Quarter of millennials so addicted to social media they check their accounts at the wheel

Quarter of millennials so addicted to social media they check their accounts at the wheel
Quarter of millennials so addicted to social media they check their accounts at the wheel

A quarter of millennials say that they are so desperate to keep up with social media that they have checked their Facebook, Twitter or Instagram accounts while driving.

Despite the hefty punishments for using a phone while driving, 23 per cent of 18 to 34-year-olds admit to using social media at the wheel, with 28 per cent saying they have sent text messages.

And five per cent say that checking their social media feeds while driving is a daily habit despite the inherent dangers of the distraction.

In comparison, 11 per cent of all drivers admit to having used social media in the car at some point.

Amber gamblers

The shocking behaviour was revealed in a poll created to find British motorists’ worst habits at the wheel.

The survey of 2,000 drivers by Privilege Car Insurance found that more than half of drivers (56 per cent) admitted to speeding up to get through an amber traffic light before it turns red, making it the most common bad habit.

The most common bad habits while driving

  1. Accelerating to get past an amber light before it turns red – 56%
  2. Eating or drinking – 50%
  3. Refusing to let people in when in a queue of traffic – 45%
  4. Driving with dog(s) in the car without properly securing them – 38%
  5. Indicating too late before changing lanes or turning – 32%
  6. Fiddling with personal belongings – 31%
  7. Getting distracted fiddling with sat-nav – 27%
  8. Failing to indicate at all before changing lanes or turning – 26%
  9. Checking hair, make-up or appearance in the mirror – 24%
  10. Not checking the mirror before signalling – 22%
  11. Deliberately approaching a roundabout in the wrong lane because it has a shorter queue – 20%
  12. = Having a long (hands-free) phone-conversation – 19%
    = Cutting in front of other drivers – 19%
  13. Sending or checking text messages – 15%
  14. Checking social media or other apps – 11%

Half of drivers said that they ate or drank while at the wheel and 45 per cent said that they refused to let other drivers in when in a queue of traffic.

Other problematic behaviour included indicating late or not at all before changing lane, getting distracted by in-car technology and drivers checking their appearance in the mirror rather than focusing on the road.

Danger to others

More than half of drivers admit to racing to get through on amber. ( Picture: Shutterstock)
More than half of drivers admit to racing to get through on amber. ( Picture: Shutterstock)

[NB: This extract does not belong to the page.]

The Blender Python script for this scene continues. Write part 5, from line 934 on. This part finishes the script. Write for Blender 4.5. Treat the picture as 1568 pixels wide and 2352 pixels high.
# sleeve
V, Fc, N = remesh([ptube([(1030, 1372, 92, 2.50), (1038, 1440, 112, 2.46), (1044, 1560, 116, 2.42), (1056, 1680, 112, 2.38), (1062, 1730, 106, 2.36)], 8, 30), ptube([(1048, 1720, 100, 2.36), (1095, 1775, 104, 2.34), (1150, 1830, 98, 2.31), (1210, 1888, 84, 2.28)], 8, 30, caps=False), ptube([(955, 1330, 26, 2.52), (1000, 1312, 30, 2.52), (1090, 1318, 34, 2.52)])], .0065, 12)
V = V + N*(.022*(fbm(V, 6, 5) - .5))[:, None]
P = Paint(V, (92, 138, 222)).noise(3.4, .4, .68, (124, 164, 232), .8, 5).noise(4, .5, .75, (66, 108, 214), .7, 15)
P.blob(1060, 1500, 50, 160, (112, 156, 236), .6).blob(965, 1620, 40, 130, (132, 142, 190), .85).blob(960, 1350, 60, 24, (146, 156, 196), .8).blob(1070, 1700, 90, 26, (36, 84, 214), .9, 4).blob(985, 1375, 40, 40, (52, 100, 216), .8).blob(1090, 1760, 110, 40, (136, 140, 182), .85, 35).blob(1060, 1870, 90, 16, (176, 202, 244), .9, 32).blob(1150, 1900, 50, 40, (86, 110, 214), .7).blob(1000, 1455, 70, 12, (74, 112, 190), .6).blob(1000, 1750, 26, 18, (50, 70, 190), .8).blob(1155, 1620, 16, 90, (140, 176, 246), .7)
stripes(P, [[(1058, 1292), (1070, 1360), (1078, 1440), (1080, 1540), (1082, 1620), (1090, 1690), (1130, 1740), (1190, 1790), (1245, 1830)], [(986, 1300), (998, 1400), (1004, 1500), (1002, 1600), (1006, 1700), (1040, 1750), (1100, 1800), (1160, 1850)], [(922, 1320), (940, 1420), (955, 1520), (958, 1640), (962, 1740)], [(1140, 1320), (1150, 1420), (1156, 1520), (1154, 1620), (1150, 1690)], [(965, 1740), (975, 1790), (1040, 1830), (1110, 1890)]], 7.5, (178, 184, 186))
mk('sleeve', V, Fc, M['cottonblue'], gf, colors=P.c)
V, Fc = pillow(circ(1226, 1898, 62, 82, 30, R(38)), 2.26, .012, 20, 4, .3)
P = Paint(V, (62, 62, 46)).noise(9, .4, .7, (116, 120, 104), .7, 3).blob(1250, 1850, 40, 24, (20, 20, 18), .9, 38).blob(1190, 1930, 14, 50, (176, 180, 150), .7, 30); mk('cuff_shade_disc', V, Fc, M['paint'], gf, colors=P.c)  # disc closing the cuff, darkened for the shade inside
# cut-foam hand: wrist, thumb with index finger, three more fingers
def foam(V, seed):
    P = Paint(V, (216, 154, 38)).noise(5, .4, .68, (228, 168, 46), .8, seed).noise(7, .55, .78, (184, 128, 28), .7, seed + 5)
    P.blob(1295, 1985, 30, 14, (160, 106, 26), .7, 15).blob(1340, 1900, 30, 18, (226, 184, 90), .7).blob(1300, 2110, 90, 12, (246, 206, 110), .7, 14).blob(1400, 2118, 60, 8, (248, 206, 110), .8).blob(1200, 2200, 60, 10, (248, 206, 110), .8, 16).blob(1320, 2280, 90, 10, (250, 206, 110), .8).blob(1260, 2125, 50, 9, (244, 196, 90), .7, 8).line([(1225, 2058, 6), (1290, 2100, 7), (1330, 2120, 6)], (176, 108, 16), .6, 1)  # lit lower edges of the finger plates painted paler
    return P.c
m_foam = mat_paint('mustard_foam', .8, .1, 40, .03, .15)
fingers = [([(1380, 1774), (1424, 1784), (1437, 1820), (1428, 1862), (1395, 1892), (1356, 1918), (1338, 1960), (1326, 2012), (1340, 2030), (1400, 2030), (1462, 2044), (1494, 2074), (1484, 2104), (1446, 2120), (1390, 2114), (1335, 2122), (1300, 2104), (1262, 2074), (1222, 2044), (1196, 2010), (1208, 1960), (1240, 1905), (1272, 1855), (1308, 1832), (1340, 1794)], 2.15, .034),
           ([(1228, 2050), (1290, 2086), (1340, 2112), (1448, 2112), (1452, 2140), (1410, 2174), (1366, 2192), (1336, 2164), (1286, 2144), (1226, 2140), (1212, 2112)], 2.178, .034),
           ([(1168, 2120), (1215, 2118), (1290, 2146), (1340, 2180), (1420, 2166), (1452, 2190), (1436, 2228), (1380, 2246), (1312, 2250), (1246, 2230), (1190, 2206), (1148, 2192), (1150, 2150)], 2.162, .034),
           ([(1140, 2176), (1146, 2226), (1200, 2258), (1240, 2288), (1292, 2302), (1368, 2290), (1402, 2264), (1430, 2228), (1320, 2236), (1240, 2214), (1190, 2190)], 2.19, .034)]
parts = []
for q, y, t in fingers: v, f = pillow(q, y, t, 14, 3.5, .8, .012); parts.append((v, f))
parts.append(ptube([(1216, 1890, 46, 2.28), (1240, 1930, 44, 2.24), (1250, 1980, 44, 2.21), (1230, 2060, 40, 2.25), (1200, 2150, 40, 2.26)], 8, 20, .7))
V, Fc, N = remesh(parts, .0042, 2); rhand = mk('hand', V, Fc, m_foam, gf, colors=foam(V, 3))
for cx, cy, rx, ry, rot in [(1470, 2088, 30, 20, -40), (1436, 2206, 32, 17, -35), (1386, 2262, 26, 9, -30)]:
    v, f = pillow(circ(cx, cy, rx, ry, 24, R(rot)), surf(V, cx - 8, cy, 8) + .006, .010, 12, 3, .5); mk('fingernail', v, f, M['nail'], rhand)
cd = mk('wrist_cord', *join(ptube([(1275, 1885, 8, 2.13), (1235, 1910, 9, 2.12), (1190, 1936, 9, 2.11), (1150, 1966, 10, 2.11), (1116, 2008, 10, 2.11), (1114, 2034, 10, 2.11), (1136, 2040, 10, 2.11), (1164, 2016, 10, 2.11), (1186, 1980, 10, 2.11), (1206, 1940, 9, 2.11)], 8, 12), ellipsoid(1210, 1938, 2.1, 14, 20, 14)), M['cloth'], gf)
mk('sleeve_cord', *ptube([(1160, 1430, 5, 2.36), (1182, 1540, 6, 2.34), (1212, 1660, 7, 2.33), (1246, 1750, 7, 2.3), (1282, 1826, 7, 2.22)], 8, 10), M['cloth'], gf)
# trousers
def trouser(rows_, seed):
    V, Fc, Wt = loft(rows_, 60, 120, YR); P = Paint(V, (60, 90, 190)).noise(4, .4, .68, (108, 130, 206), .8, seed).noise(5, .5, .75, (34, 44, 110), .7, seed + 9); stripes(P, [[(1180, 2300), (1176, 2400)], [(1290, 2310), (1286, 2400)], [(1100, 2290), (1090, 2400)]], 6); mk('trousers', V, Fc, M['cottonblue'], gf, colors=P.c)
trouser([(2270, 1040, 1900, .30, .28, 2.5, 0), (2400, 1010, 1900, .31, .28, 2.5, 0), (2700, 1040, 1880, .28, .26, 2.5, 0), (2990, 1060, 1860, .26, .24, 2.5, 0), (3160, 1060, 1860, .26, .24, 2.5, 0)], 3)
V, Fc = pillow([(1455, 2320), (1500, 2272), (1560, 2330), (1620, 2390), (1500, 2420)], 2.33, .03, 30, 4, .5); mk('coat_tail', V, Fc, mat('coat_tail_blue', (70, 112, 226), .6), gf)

A worrying three per cent of those questioned – equivalent to half a million drivers – admitted that their driving was so bad that the roads would be safer if they lost their licence.

Charlotte Fielding, head of Privilege Car Insurance said: “We all develop bad driving habits, many of which can make us less safe on the road, but it’s particularly worrying to see the impact of social media on our driving.

“At Privilege, we want to encourage all drivers to be as safe as possible, taking care of themselves, passengers and others on the road, and this includes ensuring concentration levels remain high.

“Hopefully by identifying some of our worst habits, we can create more awareness amongst drivers, which will help to eliminate them.”